Dari Abu Hurairah dari Nabi, bahwasanya Rasulullah bersabda :
مَنْ وَجَدَ سَعَةً فَلَمْ يُضَحِّ فَلا يَقْرَبَنَّ مُصَلاَّنَا
Barang siapa mendapatkan kelapangan tetapi tidak berqurban, maka janganlah dia mendekati tempat shalat kami. (HR. Ibnu Majah, Al Hakim dan dihasankan oleh Al Albani)
Hadits ini menunjukkan wajibnya hukum berkurban. Jika tidak ada dalil yang tidak mewajibkan maka hukum berkurban adalah wajib setiap tahun bagi yang mampu. Namun karena ada keterangan yang tidak mewajibkan maka maksud hadits diatas adalah ditujukan bagi yang belum pernah sekalipun berkurban. Sebab hadits diatas disampaikan pada awal-awal pensyariatan ibadah qurban dimana semua muslim terkena kewajibannya.

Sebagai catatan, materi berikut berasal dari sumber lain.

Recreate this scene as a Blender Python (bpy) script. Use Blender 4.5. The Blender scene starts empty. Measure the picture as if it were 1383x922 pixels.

Dalil yang tidak mewajibkan dan penjelasannya

Pertama :
Dari Abu Sarihah berkata : “Aku melihat Abu Bakar dan Umar sementara mereka berdua tidak berqurban.” (HR. Abdur Razzaaq dan Baihaqi, sanadnya shahih)
Kedua :
Dari Abu Mas’ud Al Anshari (seorang sahabat Nabi), beliau mengatakan : “Sesungguhnya aku sedang tidak akan berqurban. Padahal aku adalah orang yang berkelapangan. Itu kulakukan karena aku khawatir kalau tetanggaku mengira qurban itu adalah wajib bagiku.” (HR. Abdur Razzaq dan Baihaqi dengan sanad shahih)
Perbuatan para sahabat Nabi diatas menunjukkan tidak wajibnya kurban. Dimana para sahabat Nabi adalah orang-orang yang paling paham dengan ajaran Nabi. Terutama tidak ada yang mengingkari di kalangan mereka. Namun karena ada dalil yang mewajibkan kurban maka ketidakwajiban kurban ini adalah bagi yang pernah melakukan kurban sebelumnya. Namun perlu dicatat bahwa para sahabat tersebut tidak berkurban untuk menunjukkan kurban bukanlah kewajiban setiap tahun. Adapun apabila dikerjakan setiap tahun maka itu baik sekali.

Penutup

Sebagai tambahan, kurban adalah amalan yang dicontohkan oleh Nabi Ibrahim. Dimana beliau diperintahkan untuk menyembelih anak kesayangannya, Ismail. Perintah ini Allah berikan hanya satu kali sebagian ujian ketakwaan bagi Ibrahim dan Ismail. Oleh karena itu, kewajiban berkurban hanya satu kali saja. Lebih dari itu adalah sunah tambahan dan penyempurna bagi orang-orang yang mengagungkan syiar-syiar Allah dan mengharapkan pahala yang besar di sisi-Nya. Allah berfirman :
ذَلِكَ وَمَنْ يُعَظِّمْ شَعَائِرَ اللَّهِ فَإِنَّهَا مِنْ تَقْوَى الْقُلُوبِ
Demikianlah (perintah Allah). Dan barang siapa mengagungkan syiar-syiar Allah, maka sesungguhnya itu timbul dari ketakwaan hati. (QS. Al-Hajj : 32)
Dan firman-Nya :
لَنْ يَنَالَ اللَّهَ لُحُومُهَا وَلَا دِمَاؤُهَا وَلَكِنْ يَنَالُهُ التَّقْوَى مِنْكُمْ
Daging-daging unta dan darahnya itu sekali-kali tidak dapat mencapai (keridaan) Allah, tetapi ketakwaan dari kamulah yang dapat mencapainya. (QS. Al-Hajj : 37)
Serta firman-Nya :
وَمَا تَفْعَلُوا مِنْ خَيْرٍ يَعْلَمْهُ اللَّهُ وَتَزَوَّدُوا فَإِنَّ خَيْرَ الزَّادِ التَّقْوَى وَاتَّقُونِ يَا أُولِي الْأَلْبَابِ
Dan apa yang kamu kerjakan berupa kebaikan, niscaya Allah mengetahuinya. Berbekallah, dan sesungguhnya sebaik-baik bekal adalah takwa dan bertakwalah kepada-Ku hai orang-orang yang berakal. (QS. Al-Baqarah : 197)
Ketiga ayat diatas, secara khusus berbicara tentang ibadah haji dan kurban. Hal ini menunjukkan haji dan kurban adalah syiar-syiar Allah dan bukti ketakwaan seorang hamba. Wallahu ta’ala a’lam.